The current activities of the major groups themselves present a further argument for the central importance of the organizational level. Debate over political or ideological line among the major groupings has given way to organizational initiatives aimed at consolidating parties around existing political lines. The calling of Party Congresses, the printing of "collective organizers," and the election of "organizing committees" has eclipsed principled ideological struggle. Instead of further theoretical struggle, the drafting of party programs and other efforts allegedly directed at "reaching broad unity among Marxist-Leninists" around the political lines of particular organizations have become the order of the day. The formation of communist parties by vote of the membership of former leagues, unions, or other organizations is the dominant party-building line among the organized forces. The most acute struggles of the communist movement today center on this passage between ideological and organizational unity. The dominant conceptions of how and when this passage can or will occur place the further advances of the movement in jeopardy.
If the struggle at the organizational level has this pivotal importance, then we need to take line on organizational matters as the main focus of the fight for the Party.
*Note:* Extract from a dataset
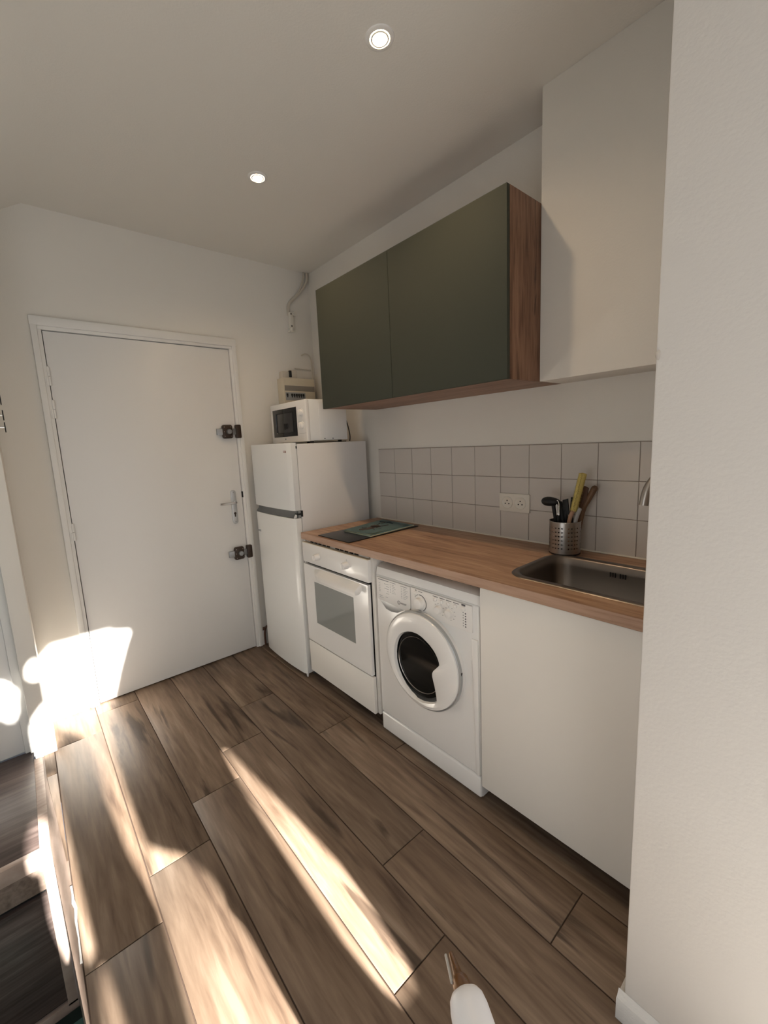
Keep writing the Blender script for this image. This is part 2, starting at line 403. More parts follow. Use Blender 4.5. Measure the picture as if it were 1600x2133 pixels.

How it wages the struggle to unify Marxist-Leninists and begins to root the future Party in the working class determines whether or not a given tendency will play a progressive or backward role. Unless the communist movement concentrates on its weaknesses at the organizational level, it risks confining itself to a covey of propaganda sects at the margins of the working class movement. In other words, party-building line is key in the struggle for the Party at this time: it is the key site of struggle between the proletarian and bourgeois lines, the key link in consolidating proletarian ideology against semi-anarchist ideology.